## [Data excerpt]
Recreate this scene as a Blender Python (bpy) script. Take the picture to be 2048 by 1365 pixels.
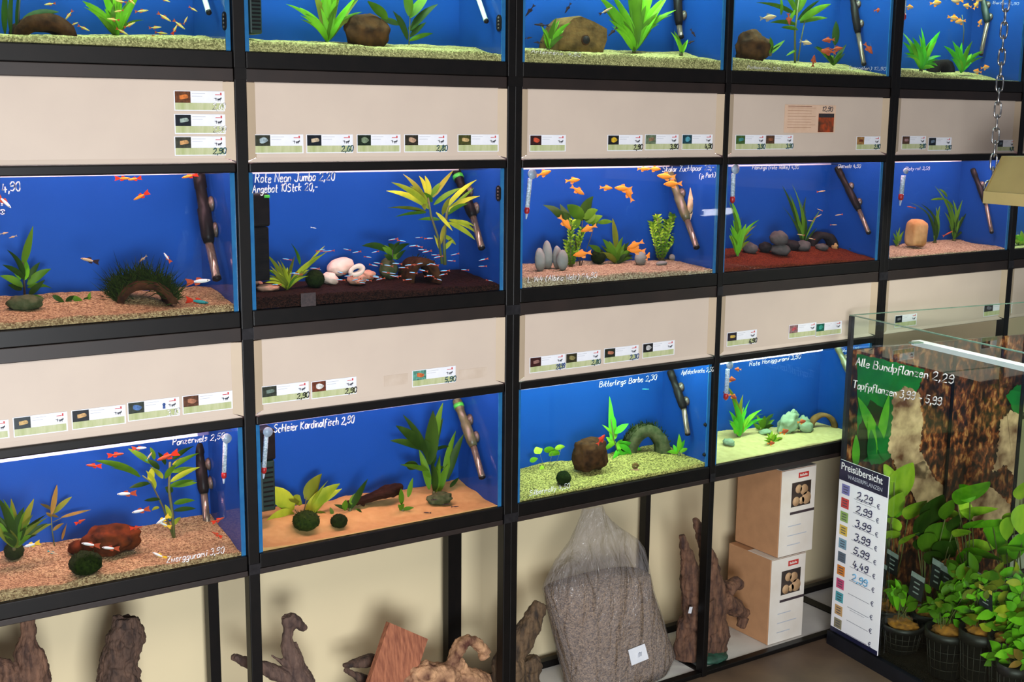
import bpy, bmesh, math, random
from mathutils import Vector, Matrix, noise
random.seed(7)
PI = math.pi
for _o in list(bpy.data.objects): bpy.data.objects.remove(_o, do_unlink=True)
SC = bpy.context.scene
COL = SC.collection
V = Vector
# ---------------------------------------------------------------- camera
YAW, PITCH, ROLL, FPX = 0.5828, -0.1795, 0.01, 2468.7
CAM = V((-0.9687, -2.5136, 1.608))
_f = V((math.sin(YAW)*math.cos(PITCH), math.cos(YAW)*math.cos(PITCH), math.sin(PITCH)))
_r0 = V((math.cos(YAW), -math.sin(YAW), 0)); _u0 = _r0.cross(_f)
RI = math.cos(ROLL)*_r0 + math.sin(ROLL)*_u0
UP = -math.sin(ROLL)*_r0 + math.cos(ROLL)*_u0
FW = _f
cd = bpy.data.cameras.new('camera'); cam = bpy.data.objects.new('camera', cd); COL.objects.link(cam)
cam.matrix_world = Matrix(((RI.x, UP.x, -FW.x, CAM.x), (RI.y, UP.y, -FW.y, CAM.y), (RI.z, UP.z, -FW.z, CAM.z), (0, 0, 0, 1)))
cd.sensor_width = 36; cd.sensor_fit = 'HORIZONTAL'; cd.lens = FPX/2048*36; cd.clip_start = 0.05
SC.camera = cam
# ---------------------------------------------------------------- world, exposure
SC.view_settings.view_transform = 'Standard'; SC.view_settings.look = 'None'
SC.view_settings.exposure = 0.0; SC.view_settings.gamma = 1.0; SC.view_settings.use_curve_mapping = False
SC.cycles.transparent_max_bounces = 24
SC.cycles.max_bounces = 6
SC.cycles.caustics_reflective = False; SC.cycles.caustics_refractive = False
W = bpy.data.worlds.new('shop_air'); SC.world = W; W.use_nodes = True
W.node_tree.nodes['Background'].inputs[0].default_value = (0.82, 0.86, 1.0, 1)
W.node_tree.nodes['Background'].inputs[1].default_value = 0.16
def area(name, loc, target, sx, sy, power, col=(1, 1, 1), spread=PI):
    l = bpy.data.lights.new(name, 'AREA'); l.shape = 'RECTANGLE'; l.size = sx; l.size_y = sy
    l.energy = power; l.color = col; l.spread = spread
    o = bpy.data.objects.new(name, l); COL.objects.link(o); o.location = loc
    d = V(target) - V(loc); o.rotation_euler = d.to_track_quat('-Z', 'Y').to_euler()
    return o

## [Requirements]
Ignore the images and quote every line of the listing exactly.

## [Answer in full]
Recreate this scene as a Blender Python (bpy) script. Take the picture to be 2048 by 1365 pixels.
import bpy, bmesh, math, random
from mathutils import Vector, Matrix, noise
random.seed(7)
PI = math.pi
for _o in list(bpy.data.objects): bpy.data.objects.remove(_o, do_unlink=True)
SC = bpy.context.scene
COL = SC.collection
V = Vector
# ---------------------------------------------------------------- camera
YAW, PITCH, ROLL, FPX = 0.5828, -0.1795, 0.01, 2468.7
CAM = V((-0.9687, -2.5136, 1.608))
_f = V((math.sin(YAW)*math.cos(PITCH), math.cos(YAW)*math.cos(PITCH), math.sin(PITCH)))
_r0 = V((math.cos(YAW), -math.sin(YAW), 0)); _u0 = _r0.cross(_f)
RI = math.cos(ROLL)*_r0 + math.sin(ROLL)*_u0
UP = -math.sin(ROLL)*_r0 + math.cos(ROLL)*_u0
FW = _f
cd = bpy.data.cameras.new('camera'); cam = bpy.data.objects.new('camera', cd); COL.objects.link(cam)
cam.matrix_world = Matrix(((RI.x, UP.x, -FW.x, CAM.x), (RI.y, UP.y, -FW.y, CAM.y), (RI.z, UP.z, -FW.z, CAM.z), (0, 0, 0, 1)))
cd.sensor_width = 36; cd.sensor_fit = 'HORIZONTAL'; cd.lens = FPX/2048*36; cd.clip_start = 0.05
SC.camera = cam
# ---------------------------------------------------------------- world, exposure
SC.view_settings.view_transform = 'Standard'; SC.view_settings.look = 'None'
SC.view_settings.exposure = 0.0; SC.view_settings.gamma = 1.0; SC.view_settings.use_curve_mapping = False
SC.cycles.transparent_max_bounces = 24
SC.cycles.max_bounces = 6
SC.cycles.caustics_reflective = False; SC.cycles.caustics_refractive = False
W = bpy.data.worlds.new('shop_air'); SC.world = W; W.use_nodes = True
W.node_tree.nodes['Background'].inputs[0].default_value = (0.82, 0.86, 1.0, 1)
W.node_tree.nodes['Background'].inputs[1].default_value = 0.16
def area(name, loc, target, sx, sy, power, col=(1, 1, 1), spread=PI):
    l = bpy.data.lights.new(name, 'AREA'); l.shape = 'RECTANGLE'; l.size = sx; l.size_y = sy
    l.energy = power; l.color = col; l.spread = spread
    o = bpy.data.objects.new(name, l); COL.objects.link(o); o.location = loc
    d = V(target) - V(loc); o.rotation_euler = d.to_track_quat('-Z', 'Y').to_euler()
    return o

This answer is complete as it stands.